En ce jour de la Toussaint, quelle réglementation pour extraire le sable et quel impact sur l'environnement ?

Extraction de sable blanc dans un coin secret du lagon de Taha’a.
À chaque Toussaint, les familles en profitent pour nettoyer les tombes de leurs défunts et souvent en décorant avec du sable blanc. La plupart vient de Taha’a. La réglementation pour l’extraire est stricte, mais cela n’empêche pas les extractions sauvages. Au risque d’impacter l’environnement marin.

C’est presque une tradition : dans les cimetières, il recouvre les tombes, symbole de propreté et de pureté. "Comme nos aînés ont toujours fait... Mettre du sable. On discute et on passe un peu plus de temps avec eux" confie un sexagénaire en plein nettoyage de sépulture.

Pour remonter la piste du sable blanc, il faut partir à 280 km de Tahiti : à Taha’a. Dans un endroit du lagon qu’ils veulent garder confidentiel, les forçats du sable travaillent depuis 6 heures du matin. À moitié en apnée, ils sautent sur leurs pelles pour extraire à la force des bras le précieux matériaux.

Arthur Neuffer, le capitaine de la barge, exerce ce métier depuis 20 ans, presque tous les jours de l’année.

Interdit sans dérogation

L’extraction de sable est interdite en Polynésie, sauf dérogation. Il faut une autorisation administrative pour en extraire, accordée pour un volume déterminé, contrôlé par des agents assermentés ou des drones.

À Taha’a et Raiatea, trois entreprises sont autorisées à extraire du sable blanc. Il servira comme matériaux de construction, pour réensabler certaines plages ou encore pour des aménagements sportifs ou paysagers.

Pour cette Toussaint, Moeani Amaru expédie 100m3 de sable blanc du lagon sur Tahiti.

Depuis l'année dernière on a eu des commandes. Cette année, cinq clients de Tahiti m'ont demandé de fournir en big bags.

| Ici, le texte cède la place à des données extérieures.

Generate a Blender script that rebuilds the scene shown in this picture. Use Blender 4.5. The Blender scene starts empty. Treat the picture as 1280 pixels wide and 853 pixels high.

Moeani Amaru – cheffe d’entreprise

L’extraction de sable est régie par le Code des mines. Qu’il soit de rivière ou de lagon, la loi est la même. Pourtant, chaque année, une dizaine d’entreprises peu scrupuleuses sont jugées pour des extractions sauvages, comme à Moorea ou Bora Bora. La dernière a été condamnée à payer 14 millions de francs pacifiques. "Un curage réalisé en dehors des règles de l'art peut avoir des conséquences très graves sur le milieu. Une rivière peut changer de lit, une plage peut disparaître. Donc il faut faire extrêmement attention à ce que l'on fait. La nature est complexe, il faut la respecter. Et c'est pour cela que nous faisons des prescriptions que les entreprises doivent suivre à la lettre" précise Jean-Alain Di Jorio, chef du GEGDP (Groupement étude et gestion du Domaine Public).

Un curage réalisé en dehors des règles de l'art peut avoir des conséquences très graves sur le milieu. Une rivière peut changer de lit, une plage peut disparaître.

Jean-Alain Di Jorio, chef du GEGDP

2500 m3 extraits chaque année

Chaque année, la direction de l’équipement autorise l’extraction de 2 500 m3 de sable blanc. Le ministère de l’environnement ne nous a pas permis d’interviewer la DIREN qui donne son avis pour chaque demande d’extraction. Impossible de savoir combien d’avis défavorables ont été rendus. Mais dans un mail, celle-ci précise : « De manière générale, la DIREN n’encourage pas ce genre de pratique car même lorsqu’elle est réalisée manuellement, l’extraction de sable récurrente a un impact direct sur le paysage et les habitats des espèces marines. De même, il est difficile d’évaluer la capacité du milieu à se recharger naturellement en sable. »

Vendu autour de 1 000 francs pacifiques le sac en bord de route, cette année encore, le sable blanc de Taha’a servira à embellir les tombes.

En attendant, le Pays dit travailler sur une réglementation plus protectrice des littoraux fragiles et des zones humides, voire sur la mise en place d’une police spéciale.